▶ _Given request_: From the first line of the data below, copy each line up to the one containing "pp('key_slip', bm, 'ebony')", and include that line too.

▶ _Data_:
════════════════

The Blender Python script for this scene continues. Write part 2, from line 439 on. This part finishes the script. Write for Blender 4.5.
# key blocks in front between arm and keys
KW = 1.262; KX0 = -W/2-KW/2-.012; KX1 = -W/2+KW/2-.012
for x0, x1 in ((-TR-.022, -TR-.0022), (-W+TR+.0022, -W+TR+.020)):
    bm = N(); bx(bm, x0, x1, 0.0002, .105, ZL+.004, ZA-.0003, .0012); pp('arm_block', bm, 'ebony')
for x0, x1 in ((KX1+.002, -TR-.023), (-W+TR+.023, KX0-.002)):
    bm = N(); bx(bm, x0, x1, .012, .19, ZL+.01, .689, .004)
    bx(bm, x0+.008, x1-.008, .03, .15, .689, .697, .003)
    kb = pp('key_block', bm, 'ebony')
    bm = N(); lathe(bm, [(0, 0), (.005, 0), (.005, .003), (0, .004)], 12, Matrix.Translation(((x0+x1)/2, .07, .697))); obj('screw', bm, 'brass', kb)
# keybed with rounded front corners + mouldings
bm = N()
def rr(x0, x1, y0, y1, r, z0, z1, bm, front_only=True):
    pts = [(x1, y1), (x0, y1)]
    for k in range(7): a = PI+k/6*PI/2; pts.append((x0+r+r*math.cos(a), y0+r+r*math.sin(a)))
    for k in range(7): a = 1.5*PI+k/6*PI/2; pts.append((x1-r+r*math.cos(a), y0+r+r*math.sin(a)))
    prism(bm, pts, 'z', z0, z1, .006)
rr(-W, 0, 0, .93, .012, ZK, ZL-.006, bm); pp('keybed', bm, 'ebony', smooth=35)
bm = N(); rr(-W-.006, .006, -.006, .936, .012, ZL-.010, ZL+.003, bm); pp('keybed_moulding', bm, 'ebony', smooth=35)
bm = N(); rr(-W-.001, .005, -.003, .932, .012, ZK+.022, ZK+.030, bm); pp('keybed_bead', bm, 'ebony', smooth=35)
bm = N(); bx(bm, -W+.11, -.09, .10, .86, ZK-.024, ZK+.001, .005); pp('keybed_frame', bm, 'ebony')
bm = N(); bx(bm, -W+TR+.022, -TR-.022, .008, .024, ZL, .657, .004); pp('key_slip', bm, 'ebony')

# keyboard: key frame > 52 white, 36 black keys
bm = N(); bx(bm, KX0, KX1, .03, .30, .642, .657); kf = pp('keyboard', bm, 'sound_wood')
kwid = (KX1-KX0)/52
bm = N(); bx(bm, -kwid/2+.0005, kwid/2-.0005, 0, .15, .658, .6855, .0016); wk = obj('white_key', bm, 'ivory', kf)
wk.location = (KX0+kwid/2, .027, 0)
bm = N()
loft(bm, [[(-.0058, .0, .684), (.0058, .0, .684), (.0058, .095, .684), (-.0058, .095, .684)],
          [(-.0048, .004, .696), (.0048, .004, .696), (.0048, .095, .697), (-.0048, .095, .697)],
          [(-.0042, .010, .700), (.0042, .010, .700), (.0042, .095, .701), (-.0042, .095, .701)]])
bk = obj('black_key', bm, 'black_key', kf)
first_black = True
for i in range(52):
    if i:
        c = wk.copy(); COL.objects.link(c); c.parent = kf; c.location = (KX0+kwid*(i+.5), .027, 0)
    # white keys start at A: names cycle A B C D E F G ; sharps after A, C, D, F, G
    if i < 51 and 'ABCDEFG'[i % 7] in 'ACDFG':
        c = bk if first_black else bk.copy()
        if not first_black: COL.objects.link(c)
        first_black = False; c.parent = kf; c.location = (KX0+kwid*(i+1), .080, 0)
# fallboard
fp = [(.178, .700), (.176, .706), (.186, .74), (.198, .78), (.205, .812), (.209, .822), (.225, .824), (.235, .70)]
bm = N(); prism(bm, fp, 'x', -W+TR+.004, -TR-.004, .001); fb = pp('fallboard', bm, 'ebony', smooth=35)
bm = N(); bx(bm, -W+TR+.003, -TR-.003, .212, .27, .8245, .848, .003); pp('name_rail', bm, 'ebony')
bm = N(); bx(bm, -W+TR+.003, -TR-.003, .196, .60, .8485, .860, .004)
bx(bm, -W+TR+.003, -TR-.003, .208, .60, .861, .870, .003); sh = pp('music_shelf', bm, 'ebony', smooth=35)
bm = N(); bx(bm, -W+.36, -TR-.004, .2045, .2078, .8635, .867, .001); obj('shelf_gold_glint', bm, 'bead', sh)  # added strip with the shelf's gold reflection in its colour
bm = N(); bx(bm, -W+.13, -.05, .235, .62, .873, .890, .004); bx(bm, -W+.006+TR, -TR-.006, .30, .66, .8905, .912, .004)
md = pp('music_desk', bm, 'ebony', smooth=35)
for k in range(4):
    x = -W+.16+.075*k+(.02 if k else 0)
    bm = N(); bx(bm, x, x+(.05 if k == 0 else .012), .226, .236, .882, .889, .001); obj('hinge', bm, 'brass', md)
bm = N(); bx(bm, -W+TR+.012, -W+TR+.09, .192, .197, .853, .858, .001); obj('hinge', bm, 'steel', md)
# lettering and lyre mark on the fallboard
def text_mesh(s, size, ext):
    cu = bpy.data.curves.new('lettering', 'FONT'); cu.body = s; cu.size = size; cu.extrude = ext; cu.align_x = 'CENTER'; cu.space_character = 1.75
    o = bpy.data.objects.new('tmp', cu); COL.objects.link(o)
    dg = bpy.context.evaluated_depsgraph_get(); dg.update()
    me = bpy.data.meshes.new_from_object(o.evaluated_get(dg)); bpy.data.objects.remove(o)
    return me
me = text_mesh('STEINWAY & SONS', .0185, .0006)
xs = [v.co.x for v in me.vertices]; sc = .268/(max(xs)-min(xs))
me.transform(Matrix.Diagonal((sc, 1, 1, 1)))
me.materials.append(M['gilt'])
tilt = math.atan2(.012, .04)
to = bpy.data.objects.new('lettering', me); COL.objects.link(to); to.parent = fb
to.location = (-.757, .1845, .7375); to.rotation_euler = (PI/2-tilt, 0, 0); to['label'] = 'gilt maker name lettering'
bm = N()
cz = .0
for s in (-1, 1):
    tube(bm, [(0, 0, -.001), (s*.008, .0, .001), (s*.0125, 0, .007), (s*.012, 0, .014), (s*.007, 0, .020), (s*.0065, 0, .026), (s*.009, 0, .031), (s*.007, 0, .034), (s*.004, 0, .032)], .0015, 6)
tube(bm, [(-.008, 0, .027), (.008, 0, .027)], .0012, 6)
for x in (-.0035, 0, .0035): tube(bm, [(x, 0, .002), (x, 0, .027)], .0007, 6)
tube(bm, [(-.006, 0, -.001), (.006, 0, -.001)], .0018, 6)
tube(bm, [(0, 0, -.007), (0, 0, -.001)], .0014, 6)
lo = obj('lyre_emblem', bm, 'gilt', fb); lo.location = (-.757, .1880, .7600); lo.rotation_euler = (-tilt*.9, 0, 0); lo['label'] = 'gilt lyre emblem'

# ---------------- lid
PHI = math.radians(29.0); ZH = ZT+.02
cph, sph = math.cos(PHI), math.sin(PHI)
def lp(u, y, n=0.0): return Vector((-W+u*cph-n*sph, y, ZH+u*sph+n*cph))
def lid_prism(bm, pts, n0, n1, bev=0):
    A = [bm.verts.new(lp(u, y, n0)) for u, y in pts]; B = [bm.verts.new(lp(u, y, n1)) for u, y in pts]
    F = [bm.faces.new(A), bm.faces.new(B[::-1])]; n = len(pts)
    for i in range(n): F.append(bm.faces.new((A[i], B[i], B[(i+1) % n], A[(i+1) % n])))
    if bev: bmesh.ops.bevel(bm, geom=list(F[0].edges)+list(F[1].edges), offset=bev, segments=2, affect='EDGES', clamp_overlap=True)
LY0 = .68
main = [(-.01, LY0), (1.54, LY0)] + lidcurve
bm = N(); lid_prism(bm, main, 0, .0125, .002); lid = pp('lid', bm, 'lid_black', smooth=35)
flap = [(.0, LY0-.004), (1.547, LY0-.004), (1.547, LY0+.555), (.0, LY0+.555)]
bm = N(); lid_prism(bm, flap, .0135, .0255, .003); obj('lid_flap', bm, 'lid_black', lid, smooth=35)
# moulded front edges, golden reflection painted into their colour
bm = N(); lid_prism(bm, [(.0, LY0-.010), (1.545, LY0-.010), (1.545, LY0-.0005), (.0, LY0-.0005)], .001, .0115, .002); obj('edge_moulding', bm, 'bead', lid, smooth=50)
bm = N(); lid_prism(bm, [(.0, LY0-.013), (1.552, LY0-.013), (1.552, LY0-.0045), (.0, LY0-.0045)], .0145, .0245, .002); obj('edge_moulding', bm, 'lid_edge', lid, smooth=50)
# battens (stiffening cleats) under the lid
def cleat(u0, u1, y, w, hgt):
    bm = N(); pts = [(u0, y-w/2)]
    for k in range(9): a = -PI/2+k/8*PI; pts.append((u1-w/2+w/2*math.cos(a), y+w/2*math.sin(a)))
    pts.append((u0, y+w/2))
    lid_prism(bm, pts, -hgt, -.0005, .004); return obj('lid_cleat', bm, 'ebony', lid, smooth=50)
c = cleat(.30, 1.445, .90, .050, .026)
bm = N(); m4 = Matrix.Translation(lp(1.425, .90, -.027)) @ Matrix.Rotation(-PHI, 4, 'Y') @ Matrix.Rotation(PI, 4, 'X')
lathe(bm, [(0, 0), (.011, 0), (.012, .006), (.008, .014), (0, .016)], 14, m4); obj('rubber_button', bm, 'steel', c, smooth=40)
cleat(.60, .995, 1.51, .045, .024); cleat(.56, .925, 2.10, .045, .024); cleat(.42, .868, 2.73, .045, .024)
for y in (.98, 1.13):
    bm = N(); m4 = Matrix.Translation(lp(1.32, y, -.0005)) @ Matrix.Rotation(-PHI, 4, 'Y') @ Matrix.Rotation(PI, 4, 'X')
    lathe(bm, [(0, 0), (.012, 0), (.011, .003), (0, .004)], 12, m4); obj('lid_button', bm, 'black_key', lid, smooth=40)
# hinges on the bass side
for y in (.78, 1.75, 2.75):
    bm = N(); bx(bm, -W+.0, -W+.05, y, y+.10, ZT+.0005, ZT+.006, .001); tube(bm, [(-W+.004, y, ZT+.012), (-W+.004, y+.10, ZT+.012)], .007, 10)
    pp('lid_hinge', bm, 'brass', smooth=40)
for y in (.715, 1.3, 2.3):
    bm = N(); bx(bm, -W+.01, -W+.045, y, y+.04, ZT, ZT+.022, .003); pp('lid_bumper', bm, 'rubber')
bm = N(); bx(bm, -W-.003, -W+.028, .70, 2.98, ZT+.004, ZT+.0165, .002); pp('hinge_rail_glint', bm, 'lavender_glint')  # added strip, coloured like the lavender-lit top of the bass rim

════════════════

▶ _Result of this task_:
The Blender Python script for this scene continues. Write part 2, from line 439 on. This part finishes the script. Write for Blender 4.5.
# key blocks in front between arm and keys
KW = 1.262; KX0 = -W/2-KW/2-.012; KX1 = -W/2+KW/2-.012
for x0, x1 in ((-TR-.022, -TR-.0022), (-W+TR+.0022, -W+TR+.020)):
    bm = N(); bx(bm, x0, x1, 0.0002, .105, ZL+.004, ZA-.0003, .0012); pp('arm_block', bm, 'ebony')
for x0, x1 in ((KX1+.002, -TR-.023), (-W+TR+.023, KX0-.002)):
    bm = N(); bx(bm, x0, x1, .012, .19, ZL+.01, .689, .004)
    bx(bm, x0+.008, x1-.008, .03, .15, .689, .697, .003)
    kb = pp('key_block', bm, 'ebony')
    bm = N(); lathe(bm, [(0, 0), (.005, 0), (.005, .003), (0, .004)], 12, Matrix.Translation(((x0+x1)/2, .07, .697))); obj('screw', bm, 'brass', kb)
# keybed with rounded front corners + mouldings
bm = N()
def rr(x0, x1, y0, y1, r, z0, z1, bm, front_only=True):
    pts = [(x1, y1), (x0, y1)]
    for k in range(7): a = PI+k/6*PI/2; pts.append((x0+r+r*math.cos(a), y0+r+r*math.sin(a)))
    for k in range(7): a = 1.5*PI+k/6*PI/2; pts.append((x1-r+r*math.cos(a), y0+r+r*math.sin(a)))
    prism(bm, pts, 'z', z0, z1, .006)
rr(-W, 0, 0, .93, .012, ZK, ZL-.006, bm); pp('keybed', bm, 'ebony', smooth=35)
bm = N(); rr(-W-.006, .006, -.006, .936, .012, ZL-.010, ZL+.003, bm); pp('keybed_moulding', bm, 'ebony', smooth=35)
bm = N(); rr(-W-.001, .005, -.003, .932, .012, ZK+.022, ZK+.030, bm); pp('keybed_bead', bm, 'ebony', smooth=35)
bm = N(); bx(bm, -W+.11, -.09, .10, .86, ZK-.024, ZK+.001, .005); pp('keybed_frame', bm, 'ebony')
bm = N(); bx(bm, -W+TR+.022, -TR-.022, .008, .024, ZL, .657, .004); pp('key_slip', bm, 'ebony')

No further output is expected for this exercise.